Breathless followers of this blog are undoubtely wondering how things are going with the reading of Don Quijote in Spanish. The answer, I suppose, is "deliberately."
There are some things that ought not to be rushed, and if it takes me another ten years to make it through, that's OK. It will give me some comfort in not being an ungraduate trying to finish it in a semester.
And what has been most arresting? The story of the Grisostomo, who died for love of the "cruel Marcela," the beautiful shepherdess who spurned his advance is remarkable, both for its faithful telling of this rather standard kind of pastoral (complete with the late lover's despairing poetry), and for the epilogue in which Marcella is allowed to come on stage and ask, essentially, Where does Grisostomo get off dying for me? I didn't ask him to do it!

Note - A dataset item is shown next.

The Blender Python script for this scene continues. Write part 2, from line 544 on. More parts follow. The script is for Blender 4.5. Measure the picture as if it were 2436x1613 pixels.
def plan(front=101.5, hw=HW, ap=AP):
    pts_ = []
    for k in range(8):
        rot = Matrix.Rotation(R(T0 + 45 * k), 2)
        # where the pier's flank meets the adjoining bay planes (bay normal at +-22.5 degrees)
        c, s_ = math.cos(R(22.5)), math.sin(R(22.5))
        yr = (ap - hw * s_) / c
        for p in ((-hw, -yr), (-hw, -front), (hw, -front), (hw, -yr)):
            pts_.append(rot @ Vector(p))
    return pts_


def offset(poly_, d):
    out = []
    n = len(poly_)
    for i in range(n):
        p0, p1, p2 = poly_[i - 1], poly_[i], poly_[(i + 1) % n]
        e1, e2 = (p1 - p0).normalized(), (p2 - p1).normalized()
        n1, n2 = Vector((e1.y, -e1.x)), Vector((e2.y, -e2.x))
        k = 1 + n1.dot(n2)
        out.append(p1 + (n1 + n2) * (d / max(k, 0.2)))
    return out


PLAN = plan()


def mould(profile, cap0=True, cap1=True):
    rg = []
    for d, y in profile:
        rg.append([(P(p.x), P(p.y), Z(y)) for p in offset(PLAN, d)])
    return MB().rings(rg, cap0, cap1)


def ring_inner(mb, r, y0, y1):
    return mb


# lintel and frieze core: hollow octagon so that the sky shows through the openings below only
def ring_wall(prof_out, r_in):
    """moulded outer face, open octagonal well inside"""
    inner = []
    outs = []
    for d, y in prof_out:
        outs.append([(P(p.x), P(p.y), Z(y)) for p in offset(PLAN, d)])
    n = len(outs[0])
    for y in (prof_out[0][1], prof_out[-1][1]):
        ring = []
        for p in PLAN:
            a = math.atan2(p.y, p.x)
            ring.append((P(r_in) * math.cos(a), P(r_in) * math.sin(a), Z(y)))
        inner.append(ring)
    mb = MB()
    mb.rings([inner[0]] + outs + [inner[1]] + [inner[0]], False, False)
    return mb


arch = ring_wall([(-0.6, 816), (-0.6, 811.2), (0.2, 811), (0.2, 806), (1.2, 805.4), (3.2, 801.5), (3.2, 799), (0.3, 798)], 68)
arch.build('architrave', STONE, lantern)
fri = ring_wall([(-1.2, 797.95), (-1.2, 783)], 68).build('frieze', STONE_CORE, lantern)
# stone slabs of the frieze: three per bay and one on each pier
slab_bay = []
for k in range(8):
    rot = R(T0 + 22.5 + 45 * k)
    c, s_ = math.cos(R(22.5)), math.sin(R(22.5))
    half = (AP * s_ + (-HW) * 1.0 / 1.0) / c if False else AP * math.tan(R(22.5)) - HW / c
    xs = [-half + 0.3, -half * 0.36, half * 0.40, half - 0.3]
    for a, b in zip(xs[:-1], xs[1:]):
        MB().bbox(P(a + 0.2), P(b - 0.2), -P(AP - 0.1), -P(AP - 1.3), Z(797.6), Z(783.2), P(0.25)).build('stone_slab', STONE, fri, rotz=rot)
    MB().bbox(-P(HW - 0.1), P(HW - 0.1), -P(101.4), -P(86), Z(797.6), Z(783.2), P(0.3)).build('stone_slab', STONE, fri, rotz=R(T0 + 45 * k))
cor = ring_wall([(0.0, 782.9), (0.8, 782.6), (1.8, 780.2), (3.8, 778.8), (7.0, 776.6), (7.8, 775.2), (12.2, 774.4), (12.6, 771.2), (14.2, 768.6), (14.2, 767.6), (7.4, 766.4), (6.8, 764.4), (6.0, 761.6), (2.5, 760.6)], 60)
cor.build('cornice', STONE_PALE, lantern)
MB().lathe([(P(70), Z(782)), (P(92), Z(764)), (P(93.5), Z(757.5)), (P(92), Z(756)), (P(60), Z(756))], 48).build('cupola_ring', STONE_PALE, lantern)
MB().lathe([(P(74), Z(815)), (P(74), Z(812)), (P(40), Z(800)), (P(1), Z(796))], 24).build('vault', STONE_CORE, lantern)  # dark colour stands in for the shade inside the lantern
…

"Que si a Grisóstomo mató su impaciencia y arrojado deseo, ¿por qué se ha de culpar mi honesto proceder y recato? Si yo conservo mi limpieza con la compañía de los árboles, ¿por qué ha de querer que la pierda el que quiere que la tenga con los hombres? Yo, como sabéis, tengo riquezas propias y no codicio las ajenas; tengo libre condición y no gusto de sujetarme: ni quiero ni aborrezco a nadie. No engaño a éste ni solicito aquél, ni burlo con uno ni me entretengo con el otro."
"My condition is free, and I am not pleased to be subject to anyone." Some would say that this is "modern." I would be more inclined to say that it is more of Cervantes' contrast of the idyllic and the real. Marcella's protest is just as appropriate in the seventeenth century as today. It was, after all, Chaucer's Wife of Bath who informed us that that what women want is "sovereneyee/As wel over hir housbond as hir love,/And for to been in maistrei him above."